Leave out the pictures, and retype only the lines from the beginning of the material through the line that contains "col = scene.collection", including both.

——

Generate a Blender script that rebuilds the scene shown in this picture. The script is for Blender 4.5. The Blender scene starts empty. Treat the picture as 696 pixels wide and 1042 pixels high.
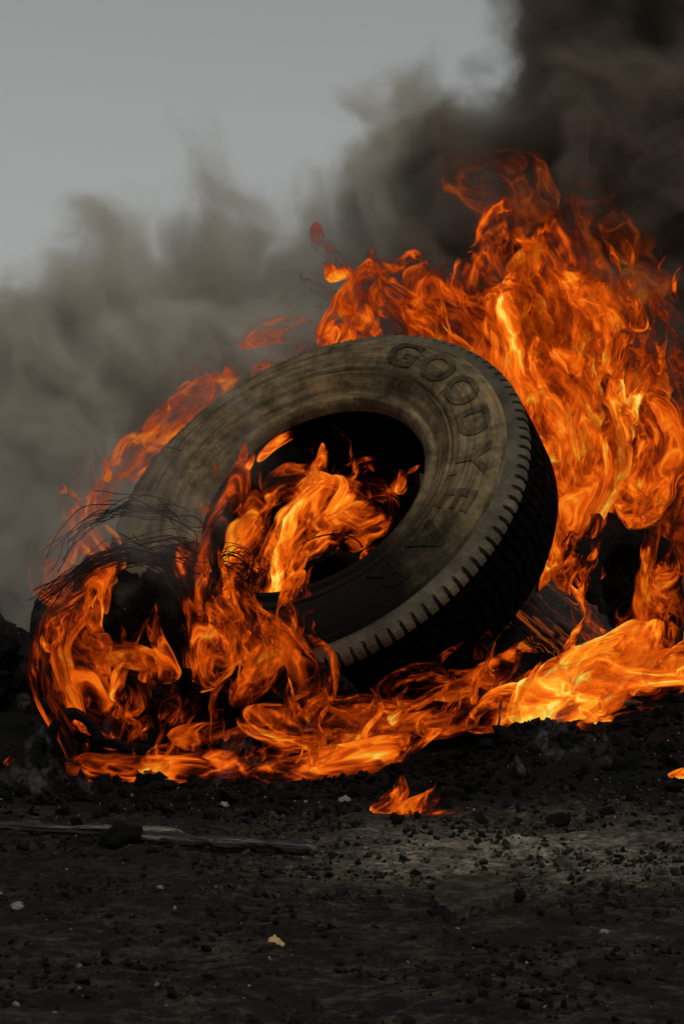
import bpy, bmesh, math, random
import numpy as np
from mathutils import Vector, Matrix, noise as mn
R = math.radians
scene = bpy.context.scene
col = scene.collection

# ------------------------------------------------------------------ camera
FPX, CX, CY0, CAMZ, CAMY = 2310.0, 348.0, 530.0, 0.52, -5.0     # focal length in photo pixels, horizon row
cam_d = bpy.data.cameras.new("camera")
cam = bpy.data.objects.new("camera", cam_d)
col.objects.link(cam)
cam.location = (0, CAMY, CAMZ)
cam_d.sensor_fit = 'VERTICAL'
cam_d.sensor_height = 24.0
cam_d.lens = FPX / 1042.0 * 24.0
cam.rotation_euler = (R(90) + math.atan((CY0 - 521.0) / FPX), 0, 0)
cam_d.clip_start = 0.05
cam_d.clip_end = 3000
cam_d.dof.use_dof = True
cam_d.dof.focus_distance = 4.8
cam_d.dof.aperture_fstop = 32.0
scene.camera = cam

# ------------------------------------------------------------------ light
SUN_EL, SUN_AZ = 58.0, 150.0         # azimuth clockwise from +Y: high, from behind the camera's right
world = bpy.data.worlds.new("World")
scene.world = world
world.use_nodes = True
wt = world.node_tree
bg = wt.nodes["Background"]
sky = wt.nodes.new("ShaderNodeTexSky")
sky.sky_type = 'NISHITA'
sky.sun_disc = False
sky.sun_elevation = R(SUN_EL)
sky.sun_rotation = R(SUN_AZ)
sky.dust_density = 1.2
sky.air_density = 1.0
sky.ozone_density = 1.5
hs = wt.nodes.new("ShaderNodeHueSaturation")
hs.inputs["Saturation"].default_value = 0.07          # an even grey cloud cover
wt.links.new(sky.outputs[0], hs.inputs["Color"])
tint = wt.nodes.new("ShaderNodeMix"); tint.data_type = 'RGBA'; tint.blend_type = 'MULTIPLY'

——

**THE RESPONSE**
Generate a Blender script that rebuilds the scene shown in this picture. The script is for Blender 4.5. The Blender scene starts empty. Treat the picture as 696 pixels wide and 1042 pixels high.
import bpy, bmesh, math, random
import numpy as np
from mathutils import Vector, Matrix, noise as mn
R = math.radians
scene = bpy.context.scene
col = scene.collection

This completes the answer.